39. Different Views of Egypt’s Coptic Christians and their Muslim Neighbors

Different people see Coptic Christians and the relation to their Muslim neighbors in different ways.

One way to see Coptic Christians and their relations to Egypt’s majority Sunni Muslims is as a tourist. As a tourist, my perception is extremely limited since I only visit Cairo’s old Coptic quarter and St. Anthony’s Monastery near the Red Sea.

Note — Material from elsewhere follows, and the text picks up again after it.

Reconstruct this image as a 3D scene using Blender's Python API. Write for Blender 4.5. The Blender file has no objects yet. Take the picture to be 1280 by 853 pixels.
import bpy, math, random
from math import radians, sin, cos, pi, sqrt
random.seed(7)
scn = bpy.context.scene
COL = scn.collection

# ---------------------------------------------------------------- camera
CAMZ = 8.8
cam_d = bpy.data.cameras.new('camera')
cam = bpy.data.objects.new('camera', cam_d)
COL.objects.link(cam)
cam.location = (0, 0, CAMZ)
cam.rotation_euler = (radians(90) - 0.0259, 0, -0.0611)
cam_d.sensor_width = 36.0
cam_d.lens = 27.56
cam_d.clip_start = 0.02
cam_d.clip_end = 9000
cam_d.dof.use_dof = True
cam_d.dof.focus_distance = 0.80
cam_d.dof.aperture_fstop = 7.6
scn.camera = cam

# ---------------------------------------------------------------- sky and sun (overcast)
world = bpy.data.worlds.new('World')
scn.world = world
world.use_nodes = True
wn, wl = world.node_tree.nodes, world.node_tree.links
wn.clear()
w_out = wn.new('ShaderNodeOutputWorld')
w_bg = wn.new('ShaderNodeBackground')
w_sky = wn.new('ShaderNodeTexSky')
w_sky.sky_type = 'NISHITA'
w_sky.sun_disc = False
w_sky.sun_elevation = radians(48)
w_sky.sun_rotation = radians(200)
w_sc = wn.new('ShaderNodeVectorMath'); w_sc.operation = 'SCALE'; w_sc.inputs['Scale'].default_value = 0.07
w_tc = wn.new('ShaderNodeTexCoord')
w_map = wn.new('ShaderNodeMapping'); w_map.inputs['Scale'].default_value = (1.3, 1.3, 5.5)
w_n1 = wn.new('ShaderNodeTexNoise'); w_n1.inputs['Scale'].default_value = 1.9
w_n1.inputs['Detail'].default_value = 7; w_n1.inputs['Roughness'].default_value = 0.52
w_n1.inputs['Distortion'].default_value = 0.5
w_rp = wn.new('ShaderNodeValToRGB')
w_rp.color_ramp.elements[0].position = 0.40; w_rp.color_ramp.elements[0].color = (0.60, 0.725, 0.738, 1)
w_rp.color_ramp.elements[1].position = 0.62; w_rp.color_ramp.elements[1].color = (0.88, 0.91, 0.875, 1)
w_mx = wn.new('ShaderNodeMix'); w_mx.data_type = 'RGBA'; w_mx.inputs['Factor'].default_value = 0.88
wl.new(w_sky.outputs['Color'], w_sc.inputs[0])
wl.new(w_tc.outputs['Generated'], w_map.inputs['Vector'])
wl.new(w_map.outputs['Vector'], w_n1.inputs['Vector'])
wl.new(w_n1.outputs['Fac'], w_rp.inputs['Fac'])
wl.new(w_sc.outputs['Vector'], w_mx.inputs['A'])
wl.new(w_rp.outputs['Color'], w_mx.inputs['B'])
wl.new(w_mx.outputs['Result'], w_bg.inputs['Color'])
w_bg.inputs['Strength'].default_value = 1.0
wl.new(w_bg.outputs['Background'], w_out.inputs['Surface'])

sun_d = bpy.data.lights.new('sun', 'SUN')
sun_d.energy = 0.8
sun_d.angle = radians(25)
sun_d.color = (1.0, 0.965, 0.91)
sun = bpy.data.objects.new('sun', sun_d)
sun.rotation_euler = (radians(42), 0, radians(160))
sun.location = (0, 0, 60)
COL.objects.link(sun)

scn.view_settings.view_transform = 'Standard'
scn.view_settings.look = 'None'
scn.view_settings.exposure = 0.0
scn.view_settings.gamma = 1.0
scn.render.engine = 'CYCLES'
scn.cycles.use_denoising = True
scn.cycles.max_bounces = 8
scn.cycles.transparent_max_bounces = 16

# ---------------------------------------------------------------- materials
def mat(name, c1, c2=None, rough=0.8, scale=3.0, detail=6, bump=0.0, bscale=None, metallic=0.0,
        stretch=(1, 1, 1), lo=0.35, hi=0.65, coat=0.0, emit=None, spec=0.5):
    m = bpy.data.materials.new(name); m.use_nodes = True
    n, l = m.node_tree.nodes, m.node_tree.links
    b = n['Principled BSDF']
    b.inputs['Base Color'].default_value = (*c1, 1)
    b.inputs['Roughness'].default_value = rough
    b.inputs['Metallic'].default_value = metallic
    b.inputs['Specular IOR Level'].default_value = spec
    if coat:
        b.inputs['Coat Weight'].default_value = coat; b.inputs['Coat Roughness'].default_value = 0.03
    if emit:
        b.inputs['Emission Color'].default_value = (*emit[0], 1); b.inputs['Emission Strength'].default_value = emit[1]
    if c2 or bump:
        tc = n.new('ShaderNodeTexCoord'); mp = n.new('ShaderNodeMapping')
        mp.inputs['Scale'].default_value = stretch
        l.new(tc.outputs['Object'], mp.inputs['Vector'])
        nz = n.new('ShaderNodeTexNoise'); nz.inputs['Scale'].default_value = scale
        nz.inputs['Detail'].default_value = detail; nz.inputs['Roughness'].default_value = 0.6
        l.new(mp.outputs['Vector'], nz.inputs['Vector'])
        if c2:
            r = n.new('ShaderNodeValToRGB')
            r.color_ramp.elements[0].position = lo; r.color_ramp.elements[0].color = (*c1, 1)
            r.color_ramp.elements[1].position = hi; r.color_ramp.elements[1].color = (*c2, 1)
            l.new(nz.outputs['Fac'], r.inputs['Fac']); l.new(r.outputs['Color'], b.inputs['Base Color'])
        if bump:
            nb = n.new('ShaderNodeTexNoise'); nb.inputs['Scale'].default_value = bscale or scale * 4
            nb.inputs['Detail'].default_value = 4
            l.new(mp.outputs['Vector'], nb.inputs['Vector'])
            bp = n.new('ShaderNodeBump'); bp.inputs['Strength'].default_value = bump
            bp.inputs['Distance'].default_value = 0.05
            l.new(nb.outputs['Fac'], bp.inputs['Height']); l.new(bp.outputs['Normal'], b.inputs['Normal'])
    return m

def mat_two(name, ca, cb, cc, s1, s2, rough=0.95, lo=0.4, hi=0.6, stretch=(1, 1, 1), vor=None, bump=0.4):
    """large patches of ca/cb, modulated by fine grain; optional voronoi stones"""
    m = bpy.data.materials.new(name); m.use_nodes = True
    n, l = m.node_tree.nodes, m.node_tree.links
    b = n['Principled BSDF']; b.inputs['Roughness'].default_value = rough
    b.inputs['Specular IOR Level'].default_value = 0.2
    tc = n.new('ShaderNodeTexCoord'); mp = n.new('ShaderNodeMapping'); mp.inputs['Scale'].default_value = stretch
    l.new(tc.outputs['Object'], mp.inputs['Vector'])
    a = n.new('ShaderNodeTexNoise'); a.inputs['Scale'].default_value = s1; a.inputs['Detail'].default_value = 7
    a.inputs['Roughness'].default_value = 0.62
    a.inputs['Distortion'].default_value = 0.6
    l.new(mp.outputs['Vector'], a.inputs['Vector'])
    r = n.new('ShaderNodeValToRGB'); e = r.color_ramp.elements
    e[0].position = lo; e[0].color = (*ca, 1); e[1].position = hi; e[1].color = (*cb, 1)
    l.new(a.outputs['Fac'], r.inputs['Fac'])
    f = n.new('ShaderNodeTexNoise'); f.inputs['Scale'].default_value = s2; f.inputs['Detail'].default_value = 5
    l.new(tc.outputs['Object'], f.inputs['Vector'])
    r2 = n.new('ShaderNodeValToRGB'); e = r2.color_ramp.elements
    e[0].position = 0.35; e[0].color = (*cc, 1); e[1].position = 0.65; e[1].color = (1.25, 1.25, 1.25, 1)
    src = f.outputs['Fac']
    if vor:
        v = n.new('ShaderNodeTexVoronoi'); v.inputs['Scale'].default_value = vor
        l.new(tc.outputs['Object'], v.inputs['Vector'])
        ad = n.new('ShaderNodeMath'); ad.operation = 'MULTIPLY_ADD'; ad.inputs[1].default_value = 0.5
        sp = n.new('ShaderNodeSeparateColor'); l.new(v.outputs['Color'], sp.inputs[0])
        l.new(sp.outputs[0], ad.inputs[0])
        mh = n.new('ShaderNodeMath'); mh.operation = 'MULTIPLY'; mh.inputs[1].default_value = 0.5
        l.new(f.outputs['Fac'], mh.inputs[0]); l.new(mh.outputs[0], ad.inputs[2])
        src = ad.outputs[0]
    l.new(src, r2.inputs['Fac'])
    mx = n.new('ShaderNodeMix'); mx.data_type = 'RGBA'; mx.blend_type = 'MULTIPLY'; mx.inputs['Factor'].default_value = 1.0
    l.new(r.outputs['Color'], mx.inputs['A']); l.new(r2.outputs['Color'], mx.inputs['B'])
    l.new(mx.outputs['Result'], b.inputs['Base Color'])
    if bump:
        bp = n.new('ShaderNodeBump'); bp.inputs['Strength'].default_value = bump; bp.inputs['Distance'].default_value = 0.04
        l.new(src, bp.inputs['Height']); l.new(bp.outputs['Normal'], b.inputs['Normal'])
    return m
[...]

I visit the old Coptic quarter. Before entering, I walk through a security checkpoint. Several police men, not with revolvers, but with automatic rifles, stand behind metal bulletproof shield. I walk to St. Mary’s Coptic Orthodox Church, the Hanging Church. There I see devout men and women kiss the icon, light a candle, and say a prayer. Above us in the balcony, young children sing Coptic hymns. Walking toward the Church of St. George, I pass by several stalls. There are so few of us that I feel sorry for the merchants; however, not so sorry that I buy their souvenirs. At St. Anthony’s Monastery, a smalI group of monks continue the ancient monastic traditions. I am the only western tourist there. Two Coptic Christians from Alexandria are in a chapel participating in an centuries-old Lenten Service.

I see a struggling Coptic community. I see a group who maintains tourist sites. I see a small community at St Anthony’s Monastery. This community, which at one time was so religiously vibrant  that it created a new institutional expression of Christian living, the monastic community, now has maybe twenty monks.

Another way to see Coptic Christians and their relation to Muslims is through the eyes of Copts who live overseas. On the Nile Cruise, I talk to Maher and Kokab who are Coptic Christians. Although they grew up in Egypt, and are returning to visit their family, they left Egypt 30 years ago for Los Angeles. They are faithful, yet fearful. Before eating our breakfast, Maher prayed a very simple prayer. After the prayer, Kokab said that they initially planned on visiting their Egyptian family at Christmas time. However, “troubles” in Egypt made them postpone their trip from December to March. When I asked how they feel, Kokab said: “I’m nervous for my family. There are so many more Muslims than Christians.” Coptic Christians overseas see Egypt’s Copts as having to to be faithful in a context of hatred and fear.

Anther perspective about Coptic Christians comes from Muslims. I asked Mustafa, my main tour guide for my Egypt trip, about the bomb at the Coptic basilica. “All Egyptians felt sad. It was tragic.” A practicing Muslim, Mustafa always excused himself around 12:30PM so that he could participate in the noonday prayers. When in St. Mary’s Hanging Church, Mustafa asked me if I wanted to take time to pray. While the narrative identity of Jesus is different between Christians and Muslims, Mustafa also affirmed that Muslims recognize Jesus as one of the prophets. Mustafa tries to convey a sense of oneness between Muslims and Christians, of being “Abraham’s sons and daughters.” Mustafa is aware of tension, but does not feel the tension is deep or threatening.


A final perspective comes from Coptic Christians who live in Egypt. I have a long conversation with Robert, my guide in Luxor and Karnack. When I mentioned that I had talked to Maher and Kobab, he smiled. From his point of view, Copts outside of Egypt have a certain view of the present reality in Egypt. Without saying anything directly about Maher and Kobab, Robert described  that his relatives in Australia constantly call him or his parents when there are news reports of problems. “They always ask in a nervous way: Are you okay? Did you go to work during the disturbances?” For Robert, his relatives only listen to the news which is sensationalized. They don’t know the situation here. He acknowledged that there is trouble from time to time. He described the origin of one neighborhood fight. Two apartment owners got into a fight because water dripped from drying clothes on a porch onto the porch below. Harsh words led to each side’s extended family getting involved. For Robert, such incidents usually involve “the uneducated.” Most Muslims and Christians get along fine. Each group is simply trying to make it through these tough economic times. He does not feel unduly fearful for his or his family’s life.

These four different views of Coptic Christians and the relation  to their Muslim neighbors are quite real. Are they all accurate to some degree? They are. However, they need to listen and learn from others. In the complex world of Egypt, there is no one way in which Coptic Christians and Muslims interact.